3. Later, take whichever questions you like from your comments and use them in a post about each book. I’ll probably turn mine into a sort of interview-review. Link to each blogger next to that blogger’s question(s).

4. Visit other Weekly Geeks and ask them some questions!

At first, I worried I didn’t have any books to review, but I finished two this weekend. I also am going to copy something from Andi at AndiLit.com — posting books I read awhile ago that I really enjoy, and opening those up for questions and reviews.

These are books that I have read and not reviewed, or a favorite book I would like to blog about. Those in bold are books I have finished reading this year, but not reviewed. The rest are just old favorites 🙂

  • All the Fishes Come Home to Roost by Rachel Manija Brown (memoir)
  • Stardust by Neil Gaimain (fiction)
  • Blankets by Craig Thompson (comic book)
  • Jesus Land by Julia Scheeres (memoir)
  • Convergence Culture by Dr. Henry Jenkins (nonfiction, cultural studies)
  • The Falls by Joyce Carol Oats (fiction)
  • We Were the Mulvaneys by Joyce Carol Oats (fiction)
  • Reading Lolita in Tehran by Azar Nafisi (memoir)
  • Eragon/Eldest by Christopher Paolini (young adult fiction)

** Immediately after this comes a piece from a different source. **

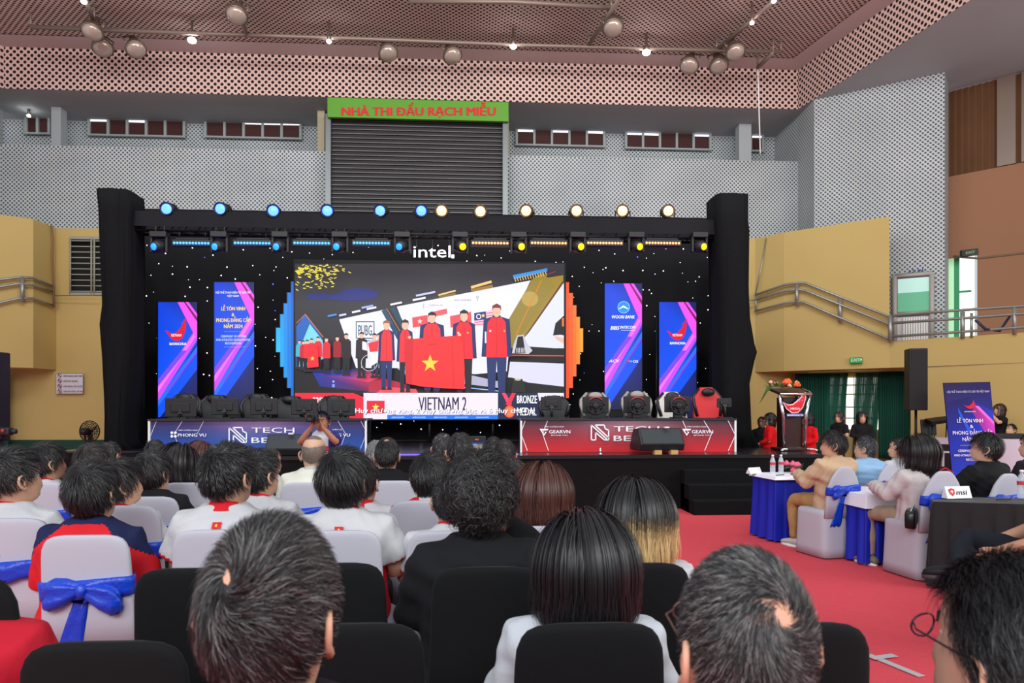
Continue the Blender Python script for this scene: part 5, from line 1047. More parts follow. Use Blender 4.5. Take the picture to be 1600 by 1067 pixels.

If you have questions about any of these books, leave them in the comments and I’ll write up answers/a review of them later this week!

Comments on this entry are closed.

  • Andi July 22, 2008, 2:06 pm

    Two questions for you:
    What did you think of Stardust? Everyone raves about it so much that I feel like my mediocre reading of it might be something about my life at that moment rather than the book.

    As for Eragon, what is the book like? I hear good things about it and liked the movie – but I hear the movie pales in comparison to the book.

  • Rachel July 22, 2008, 2:43 pm

    I’m also anxious to hear your thoughts on Stardust. It’s been several years since I read it, but I thought it was interesting and surreal. How did you feel it stacks up to other works by Gaiman?

  • Christine July 22, 2008, 5:19 pm

    Aha, Reading Lolita in Tehran. I’ll ask you some of your own questions! Did reading this book change your perspective on Iran and/or make you want to learn more about it?

    What was the most surprising or shocking passage in the book?

    Have you read all or any of the books that were read in the Tehran book club (Lolita, Daisy Millar, etc)? Did knowing those texts inform upon your reading of Nafisi’s text?

  • Tiny Librarian July 22, 2008, 6:18 pm

    My question is – did you enjoy Eragon and Eldest enough to be excited about the forthcoming Paolini book, Brisinger? I haven’t yet managed to read Eragon, I am a bad children’s librarian.

  • bkclubcare July 22, 2008, 8:21 pm

    Hmmm, I mention Reading Lolita in my last post. And you just read Stardust, too. Did you see the movie? (I saw the movie which made me want to read the book.)

  • Michelle July 23, 2008, 3:06 pm

    And as a follow-up to the above question – if you have seen the Stardust movie, is there anything you feel the movie handled better than the book, or vice versa? And have you read a lot else by Gaiman? What would you recommend to someone who has only read Stardust, but who hasn’t ever particularly liked Terry Pratchett? 😛

  • Kim July 24, 2008, 3:31 pm

    Thanks for all the questions! I just posted my review of Stardust, and will have the other questions ready for tomorrow.

  • Joy Renee July 25, 2008, 10:09 pm

    I’m interested in the technique and art of storytelling itself so anything along that line would interest me. My questions are for any or all of the fiction titles in your list:

    How was Point-of-View handled? Was there a single POV character or did it alternate among two or more. Was it always clear whose eyes and mind were filtering?

    How was language used to set tone and mood?

    Was the prose dense or spare? Were sentences generally simple or complex?

    How was metaphor used? Were associations fresh or did they tend toward cliche? Did they add to your understanding of the theme?

    What was the central or organizing theme?

    How does the title relate to the story? Was it fitting?
    BTW I’m hosting a book giveaway this week. Four copies of Still Summer by Jacquelyn Mitchard. Four chances to enter until Saturday 3PM PST.